According to the sources, approximately 1.3 trillion yuan of the funds will support “two major” and “two new” programmes. The “new” initiatives include subsidies for consumers trading in old cars or appliances and discounts for businesses upgrading large-scale equipment. The “major” projects focus on national strategies such as railway and airport construction, farmland development, and enhancing security capacities.
In addition, a substantial portion of the proceeds will be allocated to “new productive forces,” a term used by Beijing for advanced manufacturing sectors like electric vehicles, semiconductors, robotics, and green energy.
Over 1 trillion yuan is expected to be earmarked for these areas. The remaining funds will recapitalise major state banks struggling with shrinking margins, declining profits, and rising bad loans.
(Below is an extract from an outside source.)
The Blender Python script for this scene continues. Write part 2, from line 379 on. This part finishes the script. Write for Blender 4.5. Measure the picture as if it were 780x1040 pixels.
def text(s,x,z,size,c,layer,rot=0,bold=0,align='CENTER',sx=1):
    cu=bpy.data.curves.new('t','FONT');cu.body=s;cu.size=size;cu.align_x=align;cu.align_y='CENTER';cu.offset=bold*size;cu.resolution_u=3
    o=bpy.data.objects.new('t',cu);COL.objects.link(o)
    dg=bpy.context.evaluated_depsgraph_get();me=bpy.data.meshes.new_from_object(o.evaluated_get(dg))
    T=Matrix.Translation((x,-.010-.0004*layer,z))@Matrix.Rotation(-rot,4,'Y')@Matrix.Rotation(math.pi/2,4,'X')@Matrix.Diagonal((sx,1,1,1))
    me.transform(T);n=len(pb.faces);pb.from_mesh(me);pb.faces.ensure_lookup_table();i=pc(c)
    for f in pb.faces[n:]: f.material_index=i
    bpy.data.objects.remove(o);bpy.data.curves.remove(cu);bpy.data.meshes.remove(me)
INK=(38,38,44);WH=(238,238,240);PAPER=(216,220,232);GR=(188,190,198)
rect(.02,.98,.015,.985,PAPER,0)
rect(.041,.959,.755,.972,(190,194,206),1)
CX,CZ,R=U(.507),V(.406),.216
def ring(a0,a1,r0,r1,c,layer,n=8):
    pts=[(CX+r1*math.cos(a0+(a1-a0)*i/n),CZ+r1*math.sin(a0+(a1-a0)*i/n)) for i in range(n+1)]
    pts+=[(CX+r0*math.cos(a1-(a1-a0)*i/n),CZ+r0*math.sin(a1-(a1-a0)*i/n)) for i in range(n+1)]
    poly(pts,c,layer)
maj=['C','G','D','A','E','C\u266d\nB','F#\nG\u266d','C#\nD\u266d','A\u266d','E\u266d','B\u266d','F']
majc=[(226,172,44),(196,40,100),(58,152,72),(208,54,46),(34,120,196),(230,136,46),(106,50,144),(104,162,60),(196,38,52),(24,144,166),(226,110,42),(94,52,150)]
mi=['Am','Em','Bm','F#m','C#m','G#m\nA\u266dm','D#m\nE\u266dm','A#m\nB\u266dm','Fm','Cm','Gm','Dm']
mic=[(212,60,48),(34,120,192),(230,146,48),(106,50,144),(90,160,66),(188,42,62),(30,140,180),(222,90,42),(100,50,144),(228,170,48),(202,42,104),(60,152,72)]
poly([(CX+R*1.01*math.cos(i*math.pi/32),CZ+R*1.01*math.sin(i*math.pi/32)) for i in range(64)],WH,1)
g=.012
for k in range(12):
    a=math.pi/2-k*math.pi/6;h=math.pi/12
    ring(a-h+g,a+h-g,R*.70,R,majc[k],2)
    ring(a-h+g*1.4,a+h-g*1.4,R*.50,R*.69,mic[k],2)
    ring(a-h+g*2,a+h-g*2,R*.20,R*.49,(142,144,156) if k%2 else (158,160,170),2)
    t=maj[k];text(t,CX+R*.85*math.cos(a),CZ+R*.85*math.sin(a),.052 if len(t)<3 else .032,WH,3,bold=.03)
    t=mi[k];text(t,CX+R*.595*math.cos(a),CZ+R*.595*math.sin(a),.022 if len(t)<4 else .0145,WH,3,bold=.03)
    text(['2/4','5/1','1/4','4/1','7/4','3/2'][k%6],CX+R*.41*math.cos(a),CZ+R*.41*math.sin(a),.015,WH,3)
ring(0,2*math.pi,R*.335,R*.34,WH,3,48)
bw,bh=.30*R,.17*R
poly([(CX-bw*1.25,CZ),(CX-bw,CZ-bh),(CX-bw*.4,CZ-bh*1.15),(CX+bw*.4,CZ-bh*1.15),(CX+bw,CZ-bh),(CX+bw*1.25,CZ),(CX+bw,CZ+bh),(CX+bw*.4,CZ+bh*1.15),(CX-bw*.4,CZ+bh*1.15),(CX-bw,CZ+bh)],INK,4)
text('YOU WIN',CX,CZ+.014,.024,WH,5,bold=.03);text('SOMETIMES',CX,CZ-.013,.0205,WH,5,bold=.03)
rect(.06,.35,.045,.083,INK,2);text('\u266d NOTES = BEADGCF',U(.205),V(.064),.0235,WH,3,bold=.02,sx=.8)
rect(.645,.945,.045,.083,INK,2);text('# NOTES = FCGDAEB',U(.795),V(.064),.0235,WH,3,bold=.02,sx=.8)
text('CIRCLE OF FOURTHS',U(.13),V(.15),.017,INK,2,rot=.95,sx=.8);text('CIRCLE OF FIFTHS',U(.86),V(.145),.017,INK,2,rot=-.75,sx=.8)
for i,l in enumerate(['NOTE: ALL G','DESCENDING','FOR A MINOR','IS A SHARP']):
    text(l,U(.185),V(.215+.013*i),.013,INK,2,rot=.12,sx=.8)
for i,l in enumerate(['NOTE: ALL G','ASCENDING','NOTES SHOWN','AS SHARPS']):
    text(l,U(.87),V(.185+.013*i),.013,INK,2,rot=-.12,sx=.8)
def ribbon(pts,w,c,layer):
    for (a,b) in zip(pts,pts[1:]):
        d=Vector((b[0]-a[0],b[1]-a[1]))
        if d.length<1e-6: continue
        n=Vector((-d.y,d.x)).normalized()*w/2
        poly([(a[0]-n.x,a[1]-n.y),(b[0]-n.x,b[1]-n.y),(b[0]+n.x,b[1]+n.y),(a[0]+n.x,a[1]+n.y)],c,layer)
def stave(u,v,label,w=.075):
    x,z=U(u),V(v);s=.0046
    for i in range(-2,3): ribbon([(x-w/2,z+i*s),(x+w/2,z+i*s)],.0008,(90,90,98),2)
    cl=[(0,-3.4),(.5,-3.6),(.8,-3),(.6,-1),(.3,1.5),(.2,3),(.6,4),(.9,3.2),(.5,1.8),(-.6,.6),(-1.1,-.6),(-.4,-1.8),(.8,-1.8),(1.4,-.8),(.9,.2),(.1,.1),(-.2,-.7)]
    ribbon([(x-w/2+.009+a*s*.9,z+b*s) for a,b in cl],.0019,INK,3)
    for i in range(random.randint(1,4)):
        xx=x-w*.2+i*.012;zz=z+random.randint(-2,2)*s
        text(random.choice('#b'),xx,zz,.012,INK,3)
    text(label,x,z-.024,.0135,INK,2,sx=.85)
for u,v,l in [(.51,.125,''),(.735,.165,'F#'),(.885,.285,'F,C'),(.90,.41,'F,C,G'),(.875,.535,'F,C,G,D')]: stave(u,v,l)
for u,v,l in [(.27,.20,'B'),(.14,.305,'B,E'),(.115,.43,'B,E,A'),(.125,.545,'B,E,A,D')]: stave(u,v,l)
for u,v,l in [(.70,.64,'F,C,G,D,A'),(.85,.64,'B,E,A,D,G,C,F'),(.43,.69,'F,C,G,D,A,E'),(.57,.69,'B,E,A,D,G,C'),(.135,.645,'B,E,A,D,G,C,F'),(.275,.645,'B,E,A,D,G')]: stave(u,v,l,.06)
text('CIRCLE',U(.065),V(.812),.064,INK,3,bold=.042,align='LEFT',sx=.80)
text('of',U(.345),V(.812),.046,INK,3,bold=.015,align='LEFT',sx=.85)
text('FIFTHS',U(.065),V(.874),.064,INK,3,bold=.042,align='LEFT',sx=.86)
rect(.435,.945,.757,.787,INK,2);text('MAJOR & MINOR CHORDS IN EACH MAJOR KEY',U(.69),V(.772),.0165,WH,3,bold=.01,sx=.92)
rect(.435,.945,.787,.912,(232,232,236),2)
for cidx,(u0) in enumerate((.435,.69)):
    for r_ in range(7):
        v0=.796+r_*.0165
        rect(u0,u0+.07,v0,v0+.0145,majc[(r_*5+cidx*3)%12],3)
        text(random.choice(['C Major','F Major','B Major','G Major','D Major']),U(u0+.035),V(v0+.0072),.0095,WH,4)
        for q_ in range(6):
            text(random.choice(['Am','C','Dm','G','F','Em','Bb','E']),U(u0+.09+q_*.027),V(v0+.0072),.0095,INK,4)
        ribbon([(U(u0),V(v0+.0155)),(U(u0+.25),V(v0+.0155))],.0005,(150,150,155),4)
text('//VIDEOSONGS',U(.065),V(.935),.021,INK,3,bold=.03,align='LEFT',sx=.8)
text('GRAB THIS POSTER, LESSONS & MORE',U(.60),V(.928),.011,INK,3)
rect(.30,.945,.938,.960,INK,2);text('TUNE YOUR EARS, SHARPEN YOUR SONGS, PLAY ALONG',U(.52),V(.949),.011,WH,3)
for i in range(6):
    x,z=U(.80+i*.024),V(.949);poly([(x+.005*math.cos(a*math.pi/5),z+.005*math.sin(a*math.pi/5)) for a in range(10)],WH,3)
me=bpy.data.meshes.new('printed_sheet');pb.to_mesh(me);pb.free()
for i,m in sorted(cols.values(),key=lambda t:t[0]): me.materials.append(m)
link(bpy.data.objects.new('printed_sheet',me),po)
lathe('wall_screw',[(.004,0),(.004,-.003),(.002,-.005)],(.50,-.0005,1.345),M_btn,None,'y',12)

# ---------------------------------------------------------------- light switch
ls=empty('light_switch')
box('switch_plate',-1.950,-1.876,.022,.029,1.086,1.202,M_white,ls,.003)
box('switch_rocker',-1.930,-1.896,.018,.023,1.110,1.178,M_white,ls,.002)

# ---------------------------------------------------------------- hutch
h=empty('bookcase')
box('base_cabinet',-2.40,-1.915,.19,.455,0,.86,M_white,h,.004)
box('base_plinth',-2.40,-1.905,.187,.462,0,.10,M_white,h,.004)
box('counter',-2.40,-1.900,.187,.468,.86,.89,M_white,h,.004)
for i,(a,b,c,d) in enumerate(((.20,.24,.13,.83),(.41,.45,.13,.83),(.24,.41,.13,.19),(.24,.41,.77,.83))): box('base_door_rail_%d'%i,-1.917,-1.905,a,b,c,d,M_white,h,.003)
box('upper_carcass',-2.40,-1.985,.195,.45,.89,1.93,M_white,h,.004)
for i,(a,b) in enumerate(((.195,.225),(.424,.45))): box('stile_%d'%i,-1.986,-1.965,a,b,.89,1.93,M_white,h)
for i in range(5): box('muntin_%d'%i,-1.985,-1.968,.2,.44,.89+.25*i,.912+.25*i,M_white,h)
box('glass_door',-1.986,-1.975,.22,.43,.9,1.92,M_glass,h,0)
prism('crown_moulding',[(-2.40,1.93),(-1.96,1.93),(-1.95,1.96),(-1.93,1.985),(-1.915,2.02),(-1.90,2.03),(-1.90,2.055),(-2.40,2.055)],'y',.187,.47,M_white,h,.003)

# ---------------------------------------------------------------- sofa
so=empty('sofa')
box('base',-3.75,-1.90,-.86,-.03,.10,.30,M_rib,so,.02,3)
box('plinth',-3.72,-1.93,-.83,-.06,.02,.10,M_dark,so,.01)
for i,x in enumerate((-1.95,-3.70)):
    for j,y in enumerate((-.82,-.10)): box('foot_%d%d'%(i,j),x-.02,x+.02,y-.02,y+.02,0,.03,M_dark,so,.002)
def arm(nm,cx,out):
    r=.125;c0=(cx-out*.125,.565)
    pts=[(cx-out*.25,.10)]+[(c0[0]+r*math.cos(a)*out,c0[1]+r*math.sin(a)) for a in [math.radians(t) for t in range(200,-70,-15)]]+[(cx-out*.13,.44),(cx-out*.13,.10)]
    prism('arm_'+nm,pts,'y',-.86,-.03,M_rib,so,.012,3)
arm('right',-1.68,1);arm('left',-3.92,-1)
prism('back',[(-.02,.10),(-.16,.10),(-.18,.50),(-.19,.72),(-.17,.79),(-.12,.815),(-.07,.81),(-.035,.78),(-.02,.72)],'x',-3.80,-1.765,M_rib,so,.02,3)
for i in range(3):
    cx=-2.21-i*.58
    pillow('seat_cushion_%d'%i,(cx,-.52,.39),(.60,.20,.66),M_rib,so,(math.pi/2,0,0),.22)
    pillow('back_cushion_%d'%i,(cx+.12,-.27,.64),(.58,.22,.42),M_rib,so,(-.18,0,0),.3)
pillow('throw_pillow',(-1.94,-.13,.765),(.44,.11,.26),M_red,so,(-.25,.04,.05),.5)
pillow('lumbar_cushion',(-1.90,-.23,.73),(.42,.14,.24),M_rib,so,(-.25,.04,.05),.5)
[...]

The new issuance will equate to 2.4% of China’s 2023 GDP, a sharp contrast to the 1.55 trillion yuan raised via similar bonds in 2007, which accounted for 5.7% of the country’s economic output at the time.
The decision follows the Central Economic Work Conference (CEWC) on 11–12 December, where President Xi Jinping and top officials outlined the economic strategy for 2025. A state media summary of the meeting emphasised the need to maintain steady economic growth, raise the fiscal deficit ratio, and issue more government debt.
Specific targets, including the bond issuance, will be officially announced during the annual parliamentary session in March.
China’s economy faces multiple challenges, including a severe property market crisis, high local government debt, and weak consumer demand.
The potential for increased US tariffs poses additional risks to exports, which have been one of the economy’s few bright spots. To offset these challenges, Beijing plans to expand its consumer goods and industrial equipment trade-in programmes to include more products and sectors.
Weak household demand, driven by declining property values and limited social welfare, remains a significant obstacle to sustained domestic growth. However, the record treasury bond issuance signals Beijing’s commitment to driving economic recovery through targeted fiscal interventions.